Многие исследователи утверждают то же самое относительно произведений Елены Уайт. В результате некоторые люди обращаются к ее произведениям для подтверждения исторических фактов и дат. Так, С. Н. Хаскелл писал Елене Уайт, что он и его друзья «больше ценят одно выражение из ее Свидетельств, чем все исторические повествования, вместе взятые отсюда до Калькутты» (Письмо С. Н. Хаскелла к Е. Г. Уайт, 1910, 30 мая).
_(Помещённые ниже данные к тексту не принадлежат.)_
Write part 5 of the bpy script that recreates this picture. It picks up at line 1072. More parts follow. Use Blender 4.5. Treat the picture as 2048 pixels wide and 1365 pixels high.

Однако Елена Уайт никогда не притязала на то, что Господь открыл ей в ее работе все исторические детали. Напротив, она говорит нам, что, как правило, за получением исторической информации, которую она использовала для описания вековой борьбы между добром и злом, она обращалась к тем же источникам, что доступны и нам. Это противостояние прекрасно изложено в книге «Великая борьба». Относительно составления данного труда она написала во введении к нему:
«Когда же историк кратко описывал те или иные события или же удачно обобщал исторические факты, я прямо цитирую его слова. В некоторых случаях источник не указан, поскольку цитаты даны не с целью ссылки на авторитетного историка, а потому, что его слова позволяют ярко раскрыть суть того или иного вопроса».
Цель таких книг, как «Великая борьба» заключалась
«не столько в том, чтобы познакомить читателя с неизвестными страницами борьбы прошедших времен, сколько выделить ряд тенденций и составить некий сценарий, по которому события будут развиваться в будущем»
(Великая борьба, с. xii).
Это определение цели имеет важное значение для понимания того, как Е. Уайт пользовалась историей. Ее намерением было проследить развитие противостояния между добром и злом на протяжении веков. Такова суть ее вести. Исторические факты просто обогатили канву ее повествования. Она не стремилась донести неоспоримые исторические данные. Как она замечала, «исторические факты» были признаны всем «протестантским миром» (там же, с. xi).
Когда кто–либо выражал сомнения относительно фактов, использованных Е. Уайт, она без колебания изменяла их в новых изданиях ее книг. Примером может послужить упоминание о колоколе, звук которого стал сигналом к началу уничтожения десятков тысяч протестантов в день Святого Варфоломея в 1572 году. В издании «Великой борьбы» 1888 г. (с. 272) она по ходу упоминает, что резня началась со звона колокола во дворце Карла Великого. Но позднее историки предположили, что, фактически, звонил колокол церкви Сент–Жермен, расположенной через дорогу от дворца, а другие историки полагали, что это был колокол Дворца правосудия.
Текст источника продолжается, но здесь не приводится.